A stream sampler maintains one or more simple random samples, each with a fixed number of elements. As stream elements become available, the samples are updated to remain simple random samples. Stream samplers are implemented using online algorithms: The size of the stream is unknown, and only one pass over the stream is possible. The time complexity of stream samplers is linear or sub-linear and the space complexity is constant.
The following seven unweighted sampling without replacement reservoir randomized algorithms are implemented:
- R : Presented in "The Art of Computer Programming" [Knuth] Vol.2, 3.4.2 Algorithm R (Reservoir Sampling) attributed to Waterman, modified according to Ex.10
- X,Y,Z: Presented in "Random Sampling with a Reservoir" [Jeferey Scott Vitter, 1985]
- K,L,M: Presented in "Reservoir-Sampling Algorithms of Time Complexity O(n(1+log(N)-log(n)))" [Kim-Hung Li, 1994]
Algorithm R is the standard 'textbook algorithm'. Algorithms X, Y, Z, K, L, and M offer huge performance improvement by drawing the number of stream elements to skip at each stage, so much fewer random numbers need to be generated, especially for large streams (hence the sub-linear time complexity). Z, K, L, and M are typically much faster than R, while M is usually the most performant.
In all these papers, the algorithms were formulated to control the element fetching from the stream (An external function, GetNextElement(), is called by the algorithms). Such flow control is usually less suitable for real-world scenarios. In this implementation, the algorithms were reformulated such that a process can fetch elements from the stream and call a member function of the stream sampler class - AddElement.
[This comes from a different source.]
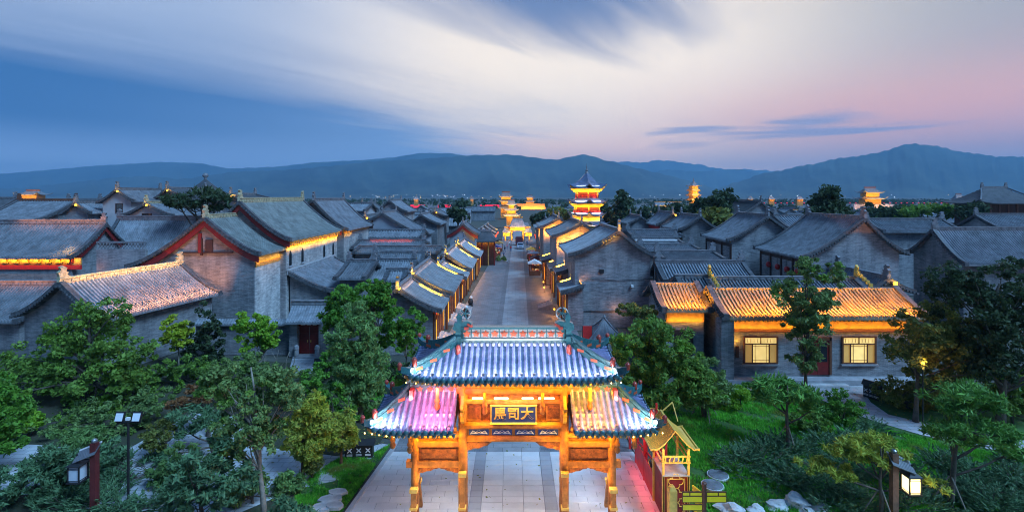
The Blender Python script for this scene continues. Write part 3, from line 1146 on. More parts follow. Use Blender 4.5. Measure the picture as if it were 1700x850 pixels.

This function returns the number of stream elements the caller should skip before calling it again.
This implementation also extends the algorithms by supporting the construction of multiple independent samples.
Two versions of AddElement are provided: one with copy semantics (AddElement(const ElementType& Element)) and one with move semantics (AddElement(ElementType&& Element)).
StreamSamplerTest contains a usage example: StreamSamplerExample(), a comparative performance benchmark function StreamSamplerPerformanceBenchmark() and a uniformity test function StreamSamplerTestUniformity().